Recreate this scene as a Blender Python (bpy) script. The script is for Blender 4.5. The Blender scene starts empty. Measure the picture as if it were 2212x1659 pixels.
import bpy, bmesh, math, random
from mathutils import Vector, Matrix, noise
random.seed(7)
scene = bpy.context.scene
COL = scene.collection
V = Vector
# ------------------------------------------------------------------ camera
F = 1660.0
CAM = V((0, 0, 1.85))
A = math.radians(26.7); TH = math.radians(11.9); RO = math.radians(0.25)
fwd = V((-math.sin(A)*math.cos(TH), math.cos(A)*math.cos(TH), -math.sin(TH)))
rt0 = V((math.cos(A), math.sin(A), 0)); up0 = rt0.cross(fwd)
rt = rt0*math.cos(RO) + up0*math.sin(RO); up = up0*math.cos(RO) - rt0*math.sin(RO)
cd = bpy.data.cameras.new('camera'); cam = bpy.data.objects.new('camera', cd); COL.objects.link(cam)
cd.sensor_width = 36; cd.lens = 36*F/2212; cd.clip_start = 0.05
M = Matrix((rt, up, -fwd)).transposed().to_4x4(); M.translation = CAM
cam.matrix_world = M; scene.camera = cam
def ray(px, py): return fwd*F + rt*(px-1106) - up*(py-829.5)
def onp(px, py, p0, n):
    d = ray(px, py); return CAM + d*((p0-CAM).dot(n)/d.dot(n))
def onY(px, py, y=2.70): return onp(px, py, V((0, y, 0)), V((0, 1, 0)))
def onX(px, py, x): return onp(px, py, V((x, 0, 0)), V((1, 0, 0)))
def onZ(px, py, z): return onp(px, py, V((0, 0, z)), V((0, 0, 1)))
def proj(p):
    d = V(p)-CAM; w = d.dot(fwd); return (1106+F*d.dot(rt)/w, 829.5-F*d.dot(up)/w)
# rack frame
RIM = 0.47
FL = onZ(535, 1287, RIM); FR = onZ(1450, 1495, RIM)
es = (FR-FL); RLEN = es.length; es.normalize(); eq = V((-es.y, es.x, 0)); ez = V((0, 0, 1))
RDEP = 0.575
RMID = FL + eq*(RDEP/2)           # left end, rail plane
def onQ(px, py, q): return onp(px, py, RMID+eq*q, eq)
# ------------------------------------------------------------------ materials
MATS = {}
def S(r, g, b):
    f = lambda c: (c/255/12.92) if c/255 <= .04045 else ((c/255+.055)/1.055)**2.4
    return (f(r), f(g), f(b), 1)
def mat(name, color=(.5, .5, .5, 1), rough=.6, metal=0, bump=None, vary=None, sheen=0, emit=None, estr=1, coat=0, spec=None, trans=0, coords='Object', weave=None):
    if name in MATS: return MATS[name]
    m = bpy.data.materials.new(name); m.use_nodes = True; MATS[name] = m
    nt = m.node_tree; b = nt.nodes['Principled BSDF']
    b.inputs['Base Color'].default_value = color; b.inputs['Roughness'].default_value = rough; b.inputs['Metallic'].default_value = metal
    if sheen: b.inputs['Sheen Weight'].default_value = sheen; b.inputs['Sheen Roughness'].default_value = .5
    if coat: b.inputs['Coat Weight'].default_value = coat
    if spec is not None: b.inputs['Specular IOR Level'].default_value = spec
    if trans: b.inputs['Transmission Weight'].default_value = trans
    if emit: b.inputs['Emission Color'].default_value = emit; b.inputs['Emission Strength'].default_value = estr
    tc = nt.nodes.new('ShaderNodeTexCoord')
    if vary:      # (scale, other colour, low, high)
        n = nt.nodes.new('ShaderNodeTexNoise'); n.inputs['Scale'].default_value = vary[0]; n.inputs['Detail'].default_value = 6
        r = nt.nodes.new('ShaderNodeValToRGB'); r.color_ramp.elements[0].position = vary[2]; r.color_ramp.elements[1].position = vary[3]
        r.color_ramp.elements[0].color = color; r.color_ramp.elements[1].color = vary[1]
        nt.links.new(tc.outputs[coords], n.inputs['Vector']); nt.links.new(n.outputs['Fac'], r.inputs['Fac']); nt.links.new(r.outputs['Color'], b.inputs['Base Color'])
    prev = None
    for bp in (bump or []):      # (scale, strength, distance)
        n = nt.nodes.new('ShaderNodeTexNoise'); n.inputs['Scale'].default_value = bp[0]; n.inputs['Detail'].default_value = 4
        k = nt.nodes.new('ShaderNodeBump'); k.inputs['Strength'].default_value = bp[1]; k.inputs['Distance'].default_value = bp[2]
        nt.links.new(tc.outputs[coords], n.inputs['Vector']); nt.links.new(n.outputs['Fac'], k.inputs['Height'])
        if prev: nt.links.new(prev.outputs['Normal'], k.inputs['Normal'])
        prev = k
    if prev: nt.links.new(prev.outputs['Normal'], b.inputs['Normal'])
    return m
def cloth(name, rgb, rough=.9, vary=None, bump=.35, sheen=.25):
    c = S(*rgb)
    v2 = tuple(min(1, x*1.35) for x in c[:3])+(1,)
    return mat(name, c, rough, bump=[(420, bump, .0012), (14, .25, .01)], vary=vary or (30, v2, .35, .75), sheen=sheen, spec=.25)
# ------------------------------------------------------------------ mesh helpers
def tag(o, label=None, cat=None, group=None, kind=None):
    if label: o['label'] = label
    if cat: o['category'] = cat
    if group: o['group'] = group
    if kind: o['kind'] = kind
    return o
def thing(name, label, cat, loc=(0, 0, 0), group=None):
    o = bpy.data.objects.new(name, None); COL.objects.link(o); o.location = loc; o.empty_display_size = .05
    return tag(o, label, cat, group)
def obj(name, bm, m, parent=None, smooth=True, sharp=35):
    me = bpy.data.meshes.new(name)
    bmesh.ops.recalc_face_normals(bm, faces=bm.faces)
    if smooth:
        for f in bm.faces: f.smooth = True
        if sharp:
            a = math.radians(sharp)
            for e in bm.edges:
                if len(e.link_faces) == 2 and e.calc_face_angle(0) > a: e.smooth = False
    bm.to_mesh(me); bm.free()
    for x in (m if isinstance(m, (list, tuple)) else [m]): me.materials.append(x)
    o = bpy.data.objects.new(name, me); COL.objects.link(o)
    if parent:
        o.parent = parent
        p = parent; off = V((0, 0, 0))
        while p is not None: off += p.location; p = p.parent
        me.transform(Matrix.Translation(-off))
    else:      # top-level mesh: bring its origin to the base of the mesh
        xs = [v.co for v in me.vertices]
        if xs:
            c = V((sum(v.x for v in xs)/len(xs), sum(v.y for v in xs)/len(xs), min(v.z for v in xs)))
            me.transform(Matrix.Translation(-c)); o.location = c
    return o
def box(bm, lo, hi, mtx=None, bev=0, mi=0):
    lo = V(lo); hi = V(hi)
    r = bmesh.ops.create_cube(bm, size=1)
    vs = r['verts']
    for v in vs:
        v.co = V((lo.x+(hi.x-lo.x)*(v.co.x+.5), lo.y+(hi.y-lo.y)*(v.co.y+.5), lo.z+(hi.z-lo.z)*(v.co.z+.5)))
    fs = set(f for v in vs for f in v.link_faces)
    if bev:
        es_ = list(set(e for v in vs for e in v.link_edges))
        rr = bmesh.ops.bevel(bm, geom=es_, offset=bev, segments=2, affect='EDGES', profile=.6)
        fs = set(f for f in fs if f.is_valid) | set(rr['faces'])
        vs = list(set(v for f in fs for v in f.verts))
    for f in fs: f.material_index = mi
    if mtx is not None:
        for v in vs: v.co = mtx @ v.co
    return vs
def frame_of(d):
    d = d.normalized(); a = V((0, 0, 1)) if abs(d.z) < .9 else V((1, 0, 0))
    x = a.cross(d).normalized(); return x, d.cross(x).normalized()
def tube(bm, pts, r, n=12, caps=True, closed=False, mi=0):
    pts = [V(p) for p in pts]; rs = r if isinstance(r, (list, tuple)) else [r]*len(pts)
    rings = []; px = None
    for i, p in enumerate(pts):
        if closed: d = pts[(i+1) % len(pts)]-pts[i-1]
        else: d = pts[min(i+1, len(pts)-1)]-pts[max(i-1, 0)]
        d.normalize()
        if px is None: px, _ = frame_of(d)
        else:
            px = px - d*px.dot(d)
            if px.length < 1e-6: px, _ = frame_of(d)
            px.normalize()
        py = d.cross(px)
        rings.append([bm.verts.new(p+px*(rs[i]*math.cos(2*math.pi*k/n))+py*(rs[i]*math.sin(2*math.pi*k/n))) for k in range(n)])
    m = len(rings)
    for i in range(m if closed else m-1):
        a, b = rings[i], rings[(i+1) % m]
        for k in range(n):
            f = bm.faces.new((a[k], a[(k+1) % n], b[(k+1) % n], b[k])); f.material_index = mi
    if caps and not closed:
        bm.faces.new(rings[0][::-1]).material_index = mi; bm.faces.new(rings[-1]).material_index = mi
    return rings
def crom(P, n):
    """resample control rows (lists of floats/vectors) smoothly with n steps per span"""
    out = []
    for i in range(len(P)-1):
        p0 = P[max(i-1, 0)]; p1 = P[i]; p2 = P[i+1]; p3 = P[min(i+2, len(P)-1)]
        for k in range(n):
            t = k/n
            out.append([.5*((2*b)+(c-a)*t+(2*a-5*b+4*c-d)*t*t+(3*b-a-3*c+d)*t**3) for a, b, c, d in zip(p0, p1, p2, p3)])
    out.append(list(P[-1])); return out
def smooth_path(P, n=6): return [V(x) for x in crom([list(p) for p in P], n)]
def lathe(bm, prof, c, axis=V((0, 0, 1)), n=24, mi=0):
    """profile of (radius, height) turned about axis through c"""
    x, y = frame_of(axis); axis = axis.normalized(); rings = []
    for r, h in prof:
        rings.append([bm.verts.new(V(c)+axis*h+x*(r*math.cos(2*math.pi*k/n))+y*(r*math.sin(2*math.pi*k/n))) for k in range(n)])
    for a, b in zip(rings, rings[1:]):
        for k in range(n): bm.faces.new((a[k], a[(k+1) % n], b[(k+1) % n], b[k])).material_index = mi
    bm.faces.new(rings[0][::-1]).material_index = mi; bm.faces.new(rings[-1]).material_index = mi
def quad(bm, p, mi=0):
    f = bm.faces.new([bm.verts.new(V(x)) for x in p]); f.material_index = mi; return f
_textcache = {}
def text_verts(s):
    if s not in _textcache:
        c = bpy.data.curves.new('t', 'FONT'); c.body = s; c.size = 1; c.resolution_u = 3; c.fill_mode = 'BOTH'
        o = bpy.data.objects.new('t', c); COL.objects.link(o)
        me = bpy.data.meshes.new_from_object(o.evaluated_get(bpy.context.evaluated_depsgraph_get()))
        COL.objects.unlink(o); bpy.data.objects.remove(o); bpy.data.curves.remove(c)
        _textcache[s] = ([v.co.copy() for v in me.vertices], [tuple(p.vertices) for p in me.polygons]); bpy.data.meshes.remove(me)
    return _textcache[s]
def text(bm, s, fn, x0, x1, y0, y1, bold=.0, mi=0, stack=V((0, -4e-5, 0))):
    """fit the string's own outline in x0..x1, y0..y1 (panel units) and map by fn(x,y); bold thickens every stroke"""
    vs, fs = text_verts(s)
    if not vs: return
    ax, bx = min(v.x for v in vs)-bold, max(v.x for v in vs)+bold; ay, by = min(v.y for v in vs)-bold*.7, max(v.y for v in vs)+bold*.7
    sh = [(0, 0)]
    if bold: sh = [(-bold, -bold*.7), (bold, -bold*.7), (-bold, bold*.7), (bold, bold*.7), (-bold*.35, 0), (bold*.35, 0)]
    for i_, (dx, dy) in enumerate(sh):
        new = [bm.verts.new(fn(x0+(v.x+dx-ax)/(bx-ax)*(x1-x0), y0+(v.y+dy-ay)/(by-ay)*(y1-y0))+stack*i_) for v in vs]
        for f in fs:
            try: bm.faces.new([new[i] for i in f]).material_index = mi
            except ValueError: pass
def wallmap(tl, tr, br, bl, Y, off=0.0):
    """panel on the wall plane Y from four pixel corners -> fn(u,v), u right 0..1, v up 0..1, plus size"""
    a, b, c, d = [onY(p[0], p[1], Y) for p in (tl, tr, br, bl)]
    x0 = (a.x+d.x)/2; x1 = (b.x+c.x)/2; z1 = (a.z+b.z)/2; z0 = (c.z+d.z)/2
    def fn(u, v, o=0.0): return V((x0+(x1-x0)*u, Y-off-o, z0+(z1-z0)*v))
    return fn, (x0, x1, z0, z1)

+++

Given task
Reply with nothing but the number of lines that contain the word "scene".

Solution for this problem
4